Can someone explain how “Monday” is apparently a racial slur now? A cop in Boston recently got fired for using it in reference to Red Sox outfielder Carl Crawford, who is black.
First, I’d never heard of the term “Monday” used in reference to a person at all, much less with a racial angle. Apparently that was his defense, that he meant it in the sense of an athlete who was “dogging it” and that he was unaware of any racial overtones, which is already one step ahead of my awareness of the term. But he evidently had a documented history of anti-black racial slurs and that was enough to render that defense unlikely in the eyes of the commissioner.
Is this some kind of Boston specific slang, “Monday”? I always assumed coffee mugs or posters reading “I Hate Mondays” were simply indicators of rat race exhaustion.
The only racially tinged day-of-the-week term for a person I can think of would be “Man Friday” as a job description for a do-it-all assisstant - but not a “right hand man”, which would suggest someone getting groomed for succession. Instead you’d be a faithful servant like the rescued cannibal Friday was to Robinson Crusoe. I could see how a Caribbean person would object to the term “Man Friday” being not far from “Stepin Fetchit”.

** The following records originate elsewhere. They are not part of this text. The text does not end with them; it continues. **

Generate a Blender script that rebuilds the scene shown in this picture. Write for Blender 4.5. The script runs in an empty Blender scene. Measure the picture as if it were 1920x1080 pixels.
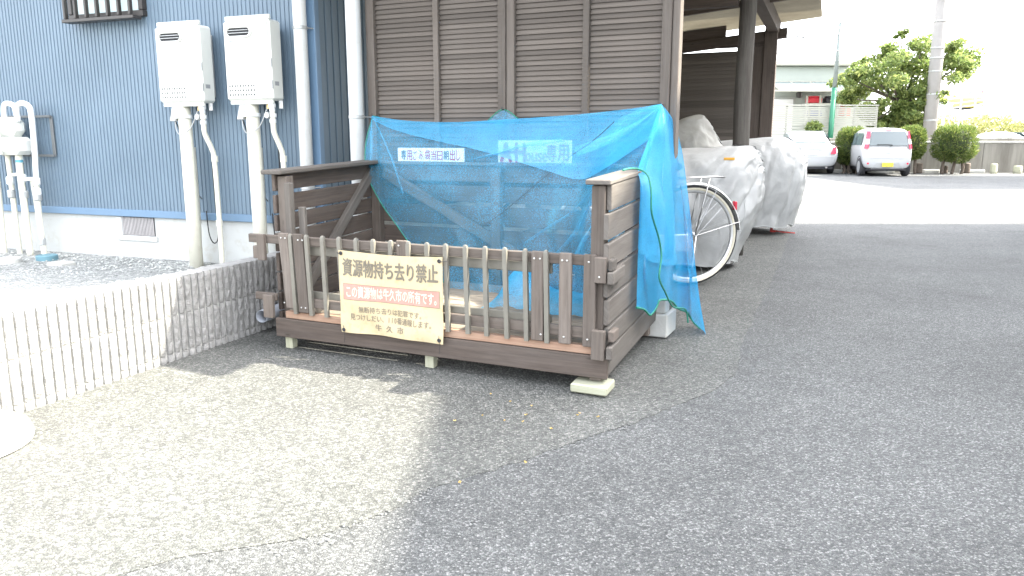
import bpy, bmesh, math, random
from mathutils import Vector, Matrix
R = math.radians
random.seed(7)
SC = bpy.context.scene
COL = SC.collection

# ------------------------------------------------------------------ camera, sky, sun, exposure
FPX, HOR = 1450.0, 262.0                      # focal length and horizon row for a 1920 px wide picture
PITCH = math.atan((540 - HOR) / FPX)
cam_d = bpy.data.cameras.new('camera'); cam_d.sensor_width = 36; cam_d.lens = FPX / 1920 * 36
cam_d.clip_start = 0.05; cam_d.clip_end = 1500
cam = bpy.data.objects.new('camera', cam_d); COL.objects.link(cam)
cam.location = (0, 0, 1.0); cam.rotation_euler = (R(90) - PITCH, 0, 0)
SC.camera = cam
SUN_EL, SUN_AZ = R(47), R(90)                 # sun stands to the right (+X)
world = bpy.data.worlds.new('World'); SC.world = world; world.use_nodes = True
wn = world.node_tree.nodes; wl = world.node_tree.links
bg = wn['Background']; bg.inputs[1].default_value = 0.15
sky = wn.new('ShaderNodeTexSky'); sky.sky_type = 'NISHITA'; sky.sun_disc = False
sky.sun_elevation = SUN_EL; sky.sun_rotation = SUN_AZ; sky.air_density = 1.0; sky.dust_density = 3.0; sky.ozone_density = 1.0
hz = wn.new('ShaderNodeHueSaturation'); hz.inputs['Saturation'].default_value = 0.24   # thin white haze over the whole sky
wl.new(sky.outputs[0], hz.inputs['Color']); wl.new(hz.outputs[0], bg.inputs[0])
sd = bpy.data.lights.new('sun', 'SUN'); sd.energy = 2.0; sd.angle = R(0.53); sd.color = (1.0, 0.93, 0.78)
sun = bpy.data.objects.new('sun', sd); COL.objects.link(sun)
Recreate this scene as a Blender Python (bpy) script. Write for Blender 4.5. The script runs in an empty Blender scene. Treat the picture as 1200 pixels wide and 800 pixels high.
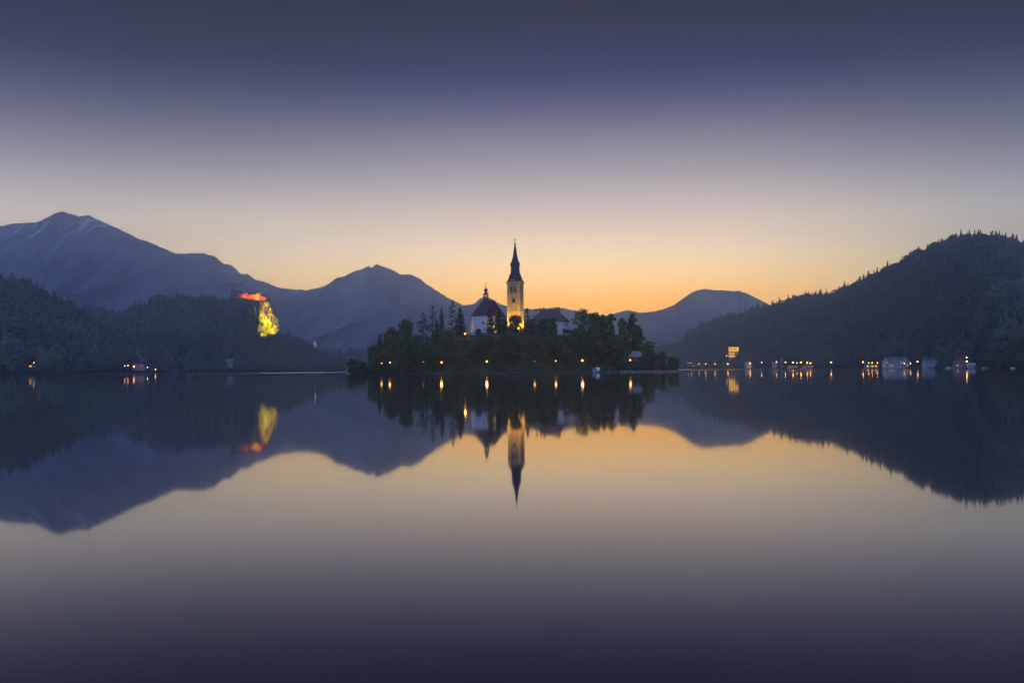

But… “Monday”, deriving from “I Hate Mondays”? I just don’t get it.
I am not a fan of attributing importance to made-up definitions for previously-defined words.
I’m looking at YOU, Urban Dictionary.
Words mean things. Words CAN carry several definitions. But the meme-slang thing gets far more attention than it should, in my own not-so-humble opinion.
Occupations have always had their own slang; extending that to actually define a word outside of that context is just stupid.
I’m… not really sure I understand what you’re saying, here. Why are you looking at Urban Dictionary? They didn’t create this re-definition, they’re just reporting on it.
Urban Dictionary is like Wikipedia, or at least it used to be. I knew people who would make up a definition for something and go spam UD, hoping it’d get picked up and used.
In the ESPN article I linked to (the one that puzzled me), it read in part:
So from this, I took it that the coded use of “Monday” was well known enough that Crawford himself realized its racial nature and reported it, as opposed to being puzzled as to “WTF that was suppoed to mean”. I mean, pro athletes get heckled all the time, especially underperforming, highly paid guys on long-term contracts to high profile teams like the Red Sox.
I doubt Crawford would have called in somebody calling him a “bust” or screaming that he was “dogging it” or even saying things like “you’re DONE, you’re like a f*cking thief with that contract, where’s your SHAME, RETIRE already!”, which I have heard shouted at players by so-called fans at players from a range close enough to be heard.
That’s interesting, thanks. I know there are coded racial terms like some of the ones used by waitstaff mentioned in that article (though I’d forgotten the specifics - I do remember reading or hearing about “Canadian” being code for “black” somewhere), and that Cockney rhyming slang is rife with oblique euphemisms for offensive slurs. But “Monday” was a new one to me, and more specifically, I was surprised that Crawford himself picked up on it. If it was just “Boston cop slang for nigger”, how did Crawford know of it? That sugggests it’d been around long enough and used long enough that a general understanding of it had crept out of the subgroup, which usually means it would stop being used and a new term invented.
As far as I know, from what I’ve been hearing on the Boston media, the Canadian comedian popularized it on Def Comedy Jam. I’ve never heard it in Boston, and I don’t know if it was ever used it Boston, but the cop’s reference was to that routine. Crawford was familiar with it as well, probably from the same source, IMO.
The cop had other problems, so I have no doubts he meant it racially and his firing was correct.
Not a Boston thing. I live in Southern California where I’ve heard it used to refer to black people by a Mexican friend. I’ve also heard “Canadians” used for the same purpose.